Bleiben Sie in der Kirche und solidarisieren Sie sich mit Ihren Mitmenschen! Die Kirchensteuer ist keine Bereicherung der Kirchen, sondern ermöglicht eine Bereicherung unserer Gesellschaft.
Um falschen Schlussfolgerungen vorzubeugen: Dies soll in keiner Weise die Arbeit und die notwendige Unterstützung anderer sozialer Institutionen schmälern. Die vielen verschiedensten Organisationen leisten großartige Arbeit, die dringend erforderlich ist und die in jedem Fall unterstützenswert ist.
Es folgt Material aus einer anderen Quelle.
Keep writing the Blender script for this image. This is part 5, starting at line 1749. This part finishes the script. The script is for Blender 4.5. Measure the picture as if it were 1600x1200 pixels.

Dies aber gegeneinander auszuspielen: „Jeder darf sich aussuchen ob er die Kirche unterstützt oder das Rote Kreuz (um bei einem Beispiel zu bleiben)“ erscheint mir wenig hilfreich.
Ich freue mich über einen regen Austausch zu diesem Thema.
Ihre Katharina Nowak
Vielen Dank Frau Nowak für diesen ausführlichen Beitrag.
In dieser Disskusion habe ich, bis jetzt, eine tieferen Einblick vermisst.
In der Presse fehlt mir oft der Blick hinter die Kulissen, vielmehr habe ich den Eindruck, dass man lieber die Konfrontation der Protagonisten in den Mittelpunkt stellt, statt den Kern der Sache zu beleuchten.
Dies scheint mir auch bei der momentanen Berichterstattung in der Disskusion um die Predikt von EKD-Ratsvorsitzende Frau Käßmann der Fall zu sein.
Als Beispiel sei hier nur die Überschrift auf spiegel-online vom 14.1.2010 erwähnt:
„Power-Protestantin schaltet auf Angriff“
und weiter
„Die Politik weicht aus – die Kirche mischt sich ein:“
Ich denke nicht, dass es Frau Käßmann um das Vorführen einzelner Politiker geht sondern vielmehr um die Diskkusion an sich.
Dies sehe ich ebenso in der Diskkusion um die Ethiksteuer.